_WORK INSTRUCTIONS_
Quote only the lines from the top of the listing below down to and including the line with "S.camera = cam".

[start]

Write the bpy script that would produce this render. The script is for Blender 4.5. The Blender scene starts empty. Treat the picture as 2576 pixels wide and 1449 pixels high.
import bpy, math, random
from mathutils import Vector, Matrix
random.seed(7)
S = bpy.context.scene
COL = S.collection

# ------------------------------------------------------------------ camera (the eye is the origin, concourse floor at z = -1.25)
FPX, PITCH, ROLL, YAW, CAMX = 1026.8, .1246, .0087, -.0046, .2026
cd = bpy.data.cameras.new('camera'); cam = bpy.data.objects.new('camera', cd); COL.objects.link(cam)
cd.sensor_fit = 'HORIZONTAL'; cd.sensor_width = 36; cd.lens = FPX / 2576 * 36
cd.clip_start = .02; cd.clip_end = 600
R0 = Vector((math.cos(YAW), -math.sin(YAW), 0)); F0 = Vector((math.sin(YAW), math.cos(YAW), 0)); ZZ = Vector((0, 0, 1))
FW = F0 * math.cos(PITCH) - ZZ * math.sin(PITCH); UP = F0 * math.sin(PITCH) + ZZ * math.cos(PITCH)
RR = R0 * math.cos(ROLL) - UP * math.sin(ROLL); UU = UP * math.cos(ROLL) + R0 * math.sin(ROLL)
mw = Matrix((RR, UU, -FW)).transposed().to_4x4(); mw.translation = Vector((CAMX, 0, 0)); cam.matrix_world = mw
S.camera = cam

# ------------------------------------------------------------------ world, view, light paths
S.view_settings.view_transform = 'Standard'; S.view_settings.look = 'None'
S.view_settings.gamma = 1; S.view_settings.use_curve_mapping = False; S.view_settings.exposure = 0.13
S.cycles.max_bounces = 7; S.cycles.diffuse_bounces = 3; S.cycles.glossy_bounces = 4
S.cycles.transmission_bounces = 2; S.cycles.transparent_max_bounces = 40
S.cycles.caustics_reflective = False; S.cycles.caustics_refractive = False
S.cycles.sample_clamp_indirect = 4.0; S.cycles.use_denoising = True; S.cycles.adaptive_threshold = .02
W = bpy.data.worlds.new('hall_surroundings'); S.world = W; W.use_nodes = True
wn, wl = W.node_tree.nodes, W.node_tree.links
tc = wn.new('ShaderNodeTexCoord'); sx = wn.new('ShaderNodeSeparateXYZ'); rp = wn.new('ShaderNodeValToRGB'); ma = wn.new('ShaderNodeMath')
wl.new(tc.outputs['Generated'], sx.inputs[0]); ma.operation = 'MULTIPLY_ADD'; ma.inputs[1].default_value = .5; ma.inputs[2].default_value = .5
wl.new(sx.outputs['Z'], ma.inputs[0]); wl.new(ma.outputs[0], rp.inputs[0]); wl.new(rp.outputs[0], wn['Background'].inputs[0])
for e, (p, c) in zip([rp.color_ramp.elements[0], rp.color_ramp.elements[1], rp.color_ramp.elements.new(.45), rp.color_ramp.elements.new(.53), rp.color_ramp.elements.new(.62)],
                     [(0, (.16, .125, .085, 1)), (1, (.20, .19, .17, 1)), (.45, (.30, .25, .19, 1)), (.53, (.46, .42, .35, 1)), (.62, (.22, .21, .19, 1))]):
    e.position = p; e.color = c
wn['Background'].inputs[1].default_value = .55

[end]

_SOLUTION FOR THIS EXERCISE_
Write the bpy script that would produce this render. The script is for Blender 4.5. The Blender scene starts empty. Treat the picture as 2576 pixels wide and 1449 pixels high.
import bpy, math, random
from mathutils import Vector, Matrix
random.seed(7)
S = bpy.context.scene
COL = S.collection

# ------------------------------------------------------------------ camera (the eye is the origin, concourse floor at z = -1.25)
FPX, PITCH, ROLL, YAW, CAMX = 1026.8, .1246, .0087, -.0046, .2026
cd = bpy.data.cameras.new('camera'); cam = bpy.data.objects.new('camera', cd); COL.objects.link(cam)
cd.sensor_fit = 'HORIZONTAL'; cd.sensor_width = 36; cd.lens = FPX / 2576 * 36
cd.clip_start = .02; cd.clip_end = 600
R0 = Vector((math.cos(YAW), -math.sin(YAW), 0)); F0 = Vector((math.sin(YAW), math.cos(YAW), 0)); ZZ = Vector((0, 0, 1))
FW = F0 * math.cos(PITCH) - ZZ * math.sin(PITCH); UP = F0 * math.sin(PITCH) + ZZ * math.cos(PITCH)
RR = R0 * math.cos(ROLL) - UP * math.sin(ROLL); UU = UP * math.cos(ROLL) + R0 * math.sin(ROLL)
mw = Matrix((RR, UU, -FW)).transposed().to_4x4(); mw.translation = Vector((CAMX, 0, 0)); cam.matrix_world = mw
S.camera = cam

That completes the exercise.